• [COLLECTED DATA]:
***
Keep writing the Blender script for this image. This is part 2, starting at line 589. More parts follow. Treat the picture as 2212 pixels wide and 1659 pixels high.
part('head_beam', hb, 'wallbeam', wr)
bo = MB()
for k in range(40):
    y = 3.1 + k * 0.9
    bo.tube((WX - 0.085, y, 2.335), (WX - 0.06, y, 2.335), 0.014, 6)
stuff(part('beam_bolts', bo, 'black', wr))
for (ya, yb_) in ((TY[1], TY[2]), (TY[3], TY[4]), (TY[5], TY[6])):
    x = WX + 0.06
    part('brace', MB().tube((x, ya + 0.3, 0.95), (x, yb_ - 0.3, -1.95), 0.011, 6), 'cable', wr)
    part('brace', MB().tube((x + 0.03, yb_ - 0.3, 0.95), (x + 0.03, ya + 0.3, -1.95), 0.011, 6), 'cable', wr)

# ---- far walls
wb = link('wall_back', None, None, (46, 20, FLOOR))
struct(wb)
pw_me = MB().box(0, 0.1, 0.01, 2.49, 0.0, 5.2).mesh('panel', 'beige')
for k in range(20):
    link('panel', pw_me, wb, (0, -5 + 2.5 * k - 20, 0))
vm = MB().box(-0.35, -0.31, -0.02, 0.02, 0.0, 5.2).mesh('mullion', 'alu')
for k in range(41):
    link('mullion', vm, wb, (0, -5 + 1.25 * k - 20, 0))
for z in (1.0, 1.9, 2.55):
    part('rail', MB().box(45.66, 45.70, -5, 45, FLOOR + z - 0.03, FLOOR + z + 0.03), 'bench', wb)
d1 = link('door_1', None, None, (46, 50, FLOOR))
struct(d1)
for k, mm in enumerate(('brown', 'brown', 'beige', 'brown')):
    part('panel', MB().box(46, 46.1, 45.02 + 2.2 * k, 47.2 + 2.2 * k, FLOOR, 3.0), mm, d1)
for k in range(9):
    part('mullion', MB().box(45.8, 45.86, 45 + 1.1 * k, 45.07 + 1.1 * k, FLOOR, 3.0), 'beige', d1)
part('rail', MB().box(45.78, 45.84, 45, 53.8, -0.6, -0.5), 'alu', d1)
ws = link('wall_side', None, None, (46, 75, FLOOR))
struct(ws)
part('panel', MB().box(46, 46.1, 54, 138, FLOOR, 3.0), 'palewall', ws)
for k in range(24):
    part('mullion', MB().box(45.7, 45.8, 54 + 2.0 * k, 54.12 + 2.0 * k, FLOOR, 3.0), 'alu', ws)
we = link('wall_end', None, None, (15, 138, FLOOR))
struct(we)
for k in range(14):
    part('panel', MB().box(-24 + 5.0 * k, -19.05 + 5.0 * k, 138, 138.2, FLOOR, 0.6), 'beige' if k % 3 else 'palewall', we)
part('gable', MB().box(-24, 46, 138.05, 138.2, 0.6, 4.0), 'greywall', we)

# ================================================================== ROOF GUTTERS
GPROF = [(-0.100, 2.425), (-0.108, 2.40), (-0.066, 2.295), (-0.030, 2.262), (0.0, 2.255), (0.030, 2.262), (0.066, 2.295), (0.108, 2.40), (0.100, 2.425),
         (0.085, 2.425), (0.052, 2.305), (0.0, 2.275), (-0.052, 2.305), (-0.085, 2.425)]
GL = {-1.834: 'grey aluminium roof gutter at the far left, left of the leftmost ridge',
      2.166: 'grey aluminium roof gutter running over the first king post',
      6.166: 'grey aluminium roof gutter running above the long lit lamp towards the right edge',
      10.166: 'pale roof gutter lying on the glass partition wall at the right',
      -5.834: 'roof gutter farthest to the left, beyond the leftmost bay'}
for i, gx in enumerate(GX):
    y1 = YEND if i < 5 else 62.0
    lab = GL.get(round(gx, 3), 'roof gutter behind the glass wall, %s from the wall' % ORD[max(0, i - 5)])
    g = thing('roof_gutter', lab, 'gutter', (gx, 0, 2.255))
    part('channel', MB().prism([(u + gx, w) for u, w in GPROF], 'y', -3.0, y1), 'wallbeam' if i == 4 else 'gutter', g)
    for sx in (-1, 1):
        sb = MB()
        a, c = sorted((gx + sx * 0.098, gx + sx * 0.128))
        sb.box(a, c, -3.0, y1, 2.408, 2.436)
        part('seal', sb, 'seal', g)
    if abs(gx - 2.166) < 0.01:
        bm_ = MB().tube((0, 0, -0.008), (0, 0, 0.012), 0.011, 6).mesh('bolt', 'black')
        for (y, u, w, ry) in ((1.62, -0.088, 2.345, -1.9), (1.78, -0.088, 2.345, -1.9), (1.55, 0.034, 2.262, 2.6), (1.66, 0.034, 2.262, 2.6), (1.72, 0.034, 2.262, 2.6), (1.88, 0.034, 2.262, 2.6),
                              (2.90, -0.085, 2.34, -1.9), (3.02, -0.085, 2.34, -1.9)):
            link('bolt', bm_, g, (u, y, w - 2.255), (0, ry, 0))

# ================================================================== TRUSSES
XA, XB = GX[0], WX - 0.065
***
• [EXERCISE]:
Copy out the whole listing exactly.

• [RESPONSE TO THE EXERCISE]:
Keep writing the Blender script for this image. This is part 2, starting at line 589. More parts follow. Treat the picture as 2212 pixels wide and 1659 pixels high.
part('head_beam', hb, 'wallbeam', wr)
bo = MB()
for k in range(40):
    y = 3.1 + k * 0.9
    bo.tube((WX - 0.085, y, 2.335), (WX - 0.06, y, 2.335), 0.014, 6)
stuff(part('beam_bolts', bo, 'black', wr))
for (ya, yb_) in ((TY[1], TY[2]), (TY[3], TY[4]), (TY[5], TY[6])):
    x = WX + 0.06
    part('brace', MB().tube((x, ya + 0.3, 0.95), (x, yb_ - 0.3, -1.95), 0.011, 6), 'cable', wr)
    part('brace', MB().tube((x + 0.03, yb_ - 0.3, 0.95), (x + 0.03, ya + 0.3, -1.95), 0.011, 6), 'cable', wr)

# ---- far walls
wb = link('wall_back', None, None, (46, 20, FLOOR))
struct(wb)
pw_me = MB().box(0, 0.1, 0.01, 2.49, 0.0, 5.2).mesh('panel', 'beige')
for k in range(20):
    link('panel', pw_me, wb, (0, -5 + 2.5 * k - 20, 0))
vm = MB().box(-0.35, -0.31, -0.02, 0.02, 0.0, 5.2).mesh('mullion', 'alu')
for k in range(41):
    link('mullion', vm, wb, (0, -5 + 1.25 * k - 20, 0))
for z in (1.0, 1.9, 2.55):
    part('rail', MB().box(45.66, 45.70, -5, 45, FLOOR + z - 0.03, FLOOR + z + 0.03), 'bench', wb)
d1 = link('door_1', None, None, (46, 50, FLOOR))
struct(d1)
for k, mm in enumerate(('brown', 'brown', 'beige', 'brown')):
    part('panel', MB().box(46, 46.1, 45.02 + 2.2 * k, 47.2 + 2.2 * k, FLOOR, 3.0), mm, d1)
for k in range(9):
    part('mullion', MB().box(45.8, 45.86, 45 + 1.1 * k, 45.07 + 1.1 * k, FLOOR, 3.0), 'beige', d1)
part('rail', MB().box(45.78, 45.84, 45, 53.8, -0.6, -0.5), 'alu', d1)
ws = link('wall_side', None, None, (46, 75, FLOOR))
struct(ws)
part('panel', MB().box(46, 46.1, 54, 138, FLOOR, 3.0), 'palewall', ws)
for k in range(24):
    part('mullion', MB().box(45.7, 45.8, 54 + 2.0 * k, 54.12 + 2.0 * k, FLOOR, 3.0), 'alu', ws)
we = link('wall_end', None, None, (15, 138, FLOOR))
struct(we)
for k in range(14):
    part('panel', MB().box(-24 + 5.0 * k, -19.05 + 5.0 * k, 138, 138.2, FLOOR, 0.6), 'beige' if k % 3 else 'palewall', we)
part('gable', MB().box(-24, 46, 138.05, 138.2, 0.6, 4.0), 'greywall', we)

# ================================================================== ROOF GUTTERS
GPROF = [(-0.100, 2.425), (-0.108, 2.40), (-0.066, 2.295), (-0.030, 2.262), (0.0, 2.255), (0.030, 2.262), (0.066, 2.295), (0.108, 2.40), (0.100, 2.425),
         (0.085, 2.425), (0.052, 2.305), (0.0, 2.275), (-0.052, 2.305), (-0.085, 2.425)]
GL = {-1.834: 'grey aluminium roof gutter at the far left, left of the leftmost ridge',
      2.166: 'grey aluminium roof gutter running over the first king post',
      6.166: 'grey aluminium roof gutter running above the long lit lamp towards the right edge',
      10.166: 'pale roof gutter lying on the glass partition wall at the right',
      -5.834: 'roof gutter farthest to the left, beyond the leftmost bay'}
for i, gx in enumerate(GX):
    y1 = YEND if i < 5 else 62.0
    lab = GL.get(round(gx, 3), 'roof gutter behind the glass wall, %s from the wall' % ORD[max(0, i - 5)])
    g = thing('roof_gutter', lab, 'gutter', (gx, 0, 2.255))
    part('channel', MB().prism([(u + gx, w) for u, w in GPROF], 'y', -3.0, y1), 'wallbeam' if i == 4 else 'gutter', g)
    for sx in (-1, 1):
        sb = MB()
        a, c = sorted((gx + sx * 0.098, gx + sx * 0.128))
        sb.box(a, c, -3.0, y1, 2.408, 2.436)
        part('seal', sb, 'seal', g)
    if abs(gx - 2.166) < 0.01:
        bm_ = MB().tube((0, 0, -0.008), (0, 0, 0.012), 0.011, 6).mesh('bolt', 'black')
        for (y, u, w, ry) in ((1.62, -0.088, 2.345, -1.9), (1.78, -0.088, 2.345, -1.9), (1.55, 0.034, 2.262, 2.6), (1.66, 0.034, 2.262, 2.6), (1.72, 0.034, 2.262, 2.6), (1.88, 0.034, 2.262, 2.6),
                              (2.90, -0.085, 2.34, -1.9), (3.02, -0.085, 2.34, -1.9)):
            link('bolt', bm_, g, (u, y, w - 2.255), (0, ry, 0))

# ================================================================== TRUSSES
XA, XB = GX[0], WX - 0.065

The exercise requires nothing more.